IRS on July 9 announced that it intends to amend regulations to prohibit defined benefit retirement plans from replacing retiree benefits being paid through joint and survivor, single-life or other annuity benefits with lump-sum distributions or other accelerated payments. The change is effective immediately, IRS said.
Notice 2015-49 will amend IRS required minimum distribution regulations to prohibit payment of an employee’s entire retirement benefit at once, amid increasing interest among DB plan sponsors in so-called derisking, or pension risk transfer, which may use lump-sum payments to quickly remove heavy pension obligations from corporate balance sheets.
In 2015, announcements of PRT transactions — closely aligned with anticipated but still-absent interest rate rises — have been limited but often amount to shifting billions of dollars in retirement asset management to retirees and insurance companies.
The large majority of lump-sum distribution offers made by derisking plan sponsors are directed at vested former employees not yet retired, but some retirees have received, and taken, these offers in recent years.

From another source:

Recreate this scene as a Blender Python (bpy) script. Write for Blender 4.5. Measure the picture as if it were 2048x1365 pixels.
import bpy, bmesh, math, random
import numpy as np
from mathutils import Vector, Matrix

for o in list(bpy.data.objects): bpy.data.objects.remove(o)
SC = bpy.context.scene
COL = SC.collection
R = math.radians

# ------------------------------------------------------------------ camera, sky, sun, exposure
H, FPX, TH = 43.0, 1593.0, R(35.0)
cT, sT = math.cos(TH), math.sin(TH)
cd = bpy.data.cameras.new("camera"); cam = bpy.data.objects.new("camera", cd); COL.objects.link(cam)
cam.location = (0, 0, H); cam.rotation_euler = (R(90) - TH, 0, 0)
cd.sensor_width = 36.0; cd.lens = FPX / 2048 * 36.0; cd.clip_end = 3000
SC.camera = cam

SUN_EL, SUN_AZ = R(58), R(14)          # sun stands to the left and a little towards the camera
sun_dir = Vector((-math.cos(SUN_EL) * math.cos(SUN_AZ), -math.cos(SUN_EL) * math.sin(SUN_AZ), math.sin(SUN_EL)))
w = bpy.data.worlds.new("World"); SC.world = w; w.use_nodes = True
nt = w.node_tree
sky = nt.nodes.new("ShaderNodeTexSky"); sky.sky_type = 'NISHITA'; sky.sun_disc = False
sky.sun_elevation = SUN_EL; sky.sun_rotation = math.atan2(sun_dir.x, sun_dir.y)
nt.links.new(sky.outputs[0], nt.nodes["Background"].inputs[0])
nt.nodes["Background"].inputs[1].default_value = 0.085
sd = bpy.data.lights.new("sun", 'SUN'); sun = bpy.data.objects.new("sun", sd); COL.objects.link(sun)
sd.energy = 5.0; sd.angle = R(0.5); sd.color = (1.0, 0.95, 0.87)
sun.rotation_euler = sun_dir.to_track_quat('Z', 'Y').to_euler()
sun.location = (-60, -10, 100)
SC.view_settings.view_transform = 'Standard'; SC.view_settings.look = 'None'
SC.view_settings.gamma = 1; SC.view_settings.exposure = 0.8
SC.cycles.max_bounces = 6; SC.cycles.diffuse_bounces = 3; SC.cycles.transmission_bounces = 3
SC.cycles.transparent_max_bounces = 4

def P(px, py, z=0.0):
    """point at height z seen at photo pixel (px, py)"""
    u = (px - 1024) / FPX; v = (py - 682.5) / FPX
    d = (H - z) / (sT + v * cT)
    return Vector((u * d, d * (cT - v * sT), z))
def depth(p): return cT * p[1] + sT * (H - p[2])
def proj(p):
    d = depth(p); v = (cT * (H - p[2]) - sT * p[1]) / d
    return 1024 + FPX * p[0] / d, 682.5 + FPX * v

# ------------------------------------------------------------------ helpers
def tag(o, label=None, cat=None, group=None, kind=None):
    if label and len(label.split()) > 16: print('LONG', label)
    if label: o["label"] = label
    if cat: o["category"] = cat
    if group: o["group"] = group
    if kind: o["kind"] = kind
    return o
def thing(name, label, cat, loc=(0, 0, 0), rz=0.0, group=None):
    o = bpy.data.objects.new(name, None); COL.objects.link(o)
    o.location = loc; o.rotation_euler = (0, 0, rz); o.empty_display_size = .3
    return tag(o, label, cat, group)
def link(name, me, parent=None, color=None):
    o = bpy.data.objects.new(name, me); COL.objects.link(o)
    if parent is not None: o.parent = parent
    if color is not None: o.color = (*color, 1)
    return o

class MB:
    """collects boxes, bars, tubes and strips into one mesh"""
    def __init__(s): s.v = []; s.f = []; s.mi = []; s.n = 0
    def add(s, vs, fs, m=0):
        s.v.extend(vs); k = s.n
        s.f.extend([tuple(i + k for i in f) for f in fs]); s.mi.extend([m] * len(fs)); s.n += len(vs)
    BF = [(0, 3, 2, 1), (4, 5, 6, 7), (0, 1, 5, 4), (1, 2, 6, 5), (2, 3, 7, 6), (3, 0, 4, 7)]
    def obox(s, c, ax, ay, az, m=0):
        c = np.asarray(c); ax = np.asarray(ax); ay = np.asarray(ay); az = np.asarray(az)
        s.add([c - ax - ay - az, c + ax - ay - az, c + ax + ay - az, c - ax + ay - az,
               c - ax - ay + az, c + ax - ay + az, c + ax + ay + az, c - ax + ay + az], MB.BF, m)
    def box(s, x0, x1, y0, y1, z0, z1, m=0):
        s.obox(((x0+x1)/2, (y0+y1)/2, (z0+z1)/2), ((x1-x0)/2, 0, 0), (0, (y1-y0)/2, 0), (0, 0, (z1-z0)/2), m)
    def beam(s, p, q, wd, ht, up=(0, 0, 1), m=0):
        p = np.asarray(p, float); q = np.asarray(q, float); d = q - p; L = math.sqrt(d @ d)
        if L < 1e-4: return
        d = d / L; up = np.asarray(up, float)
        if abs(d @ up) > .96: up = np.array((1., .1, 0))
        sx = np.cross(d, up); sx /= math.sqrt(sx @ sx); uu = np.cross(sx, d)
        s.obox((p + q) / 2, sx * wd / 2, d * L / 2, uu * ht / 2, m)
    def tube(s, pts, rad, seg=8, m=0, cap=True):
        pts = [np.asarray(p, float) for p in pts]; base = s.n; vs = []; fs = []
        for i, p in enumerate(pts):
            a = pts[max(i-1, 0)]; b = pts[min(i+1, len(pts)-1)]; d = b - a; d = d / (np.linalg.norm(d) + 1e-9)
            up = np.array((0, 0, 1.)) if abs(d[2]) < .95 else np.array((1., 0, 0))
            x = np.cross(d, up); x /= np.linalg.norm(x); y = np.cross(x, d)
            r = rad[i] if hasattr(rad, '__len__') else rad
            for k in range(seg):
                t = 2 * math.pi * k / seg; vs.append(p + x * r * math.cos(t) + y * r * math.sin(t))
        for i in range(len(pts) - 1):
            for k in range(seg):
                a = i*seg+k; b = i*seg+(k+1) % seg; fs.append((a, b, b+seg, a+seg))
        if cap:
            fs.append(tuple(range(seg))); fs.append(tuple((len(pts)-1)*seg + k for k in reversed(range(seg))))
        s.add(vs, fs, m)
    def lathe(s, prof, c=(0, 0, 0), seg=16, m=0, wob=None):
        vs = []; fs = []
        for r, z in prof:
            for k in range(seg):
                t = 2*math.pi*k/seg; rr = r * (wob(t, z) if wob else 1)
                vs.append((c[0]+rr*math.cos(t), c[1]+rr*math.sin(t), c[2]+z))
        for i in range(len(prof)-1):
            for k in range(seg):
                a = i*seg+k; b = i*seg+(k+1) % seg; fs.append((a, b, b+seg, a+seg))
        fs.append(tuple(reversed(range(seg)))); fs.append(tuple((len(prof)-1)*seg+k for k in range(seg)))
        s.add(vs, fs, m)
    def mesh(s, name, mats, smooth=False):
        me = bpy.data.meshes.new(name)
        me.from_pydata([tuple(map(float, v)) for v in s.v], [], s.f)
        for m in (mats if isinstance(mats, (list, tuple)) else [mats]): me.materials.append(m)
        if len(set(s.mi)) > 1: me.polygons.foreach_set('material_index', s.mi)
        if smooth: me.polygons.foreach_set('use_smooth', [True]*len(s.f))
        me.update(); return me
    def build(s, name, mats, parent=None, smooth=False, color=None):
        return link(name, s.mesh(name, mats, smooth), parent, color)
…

The now-familiar practice of offering a “window” during which former employees and some eligible retirees receiving benefit payments may elect to convert their annuity into an immediately payable lump sum is not affected by the notice if the option before July 9 was already: (1) adopted by a board authorized to amend the plan; (2) offered to retirees in written communication that’s been received; (3) related to a private letter ruling or determination letter issued by IRS; or (4) adopted by the plan sponsor and an employee unit that have entered into a collective bargaining agreement. These exempt conditions will be referred to by IRS as “Pre-Notice Acceleration.”
Benefit changes by plan sponsors that increase accrued, ongoing annuity benefit payments and do not accelerate the payments are permitted, IRS said. Existing regulations prohibit any “change in the period or form of the distribution after it has commenced,” except under certain circumstances spelled out in Section 401(a)(9) the federal tax Code, IRS said in the new notice.
The notice does not give guidance about the federal tax consequences of a lump-sum risk transfer program.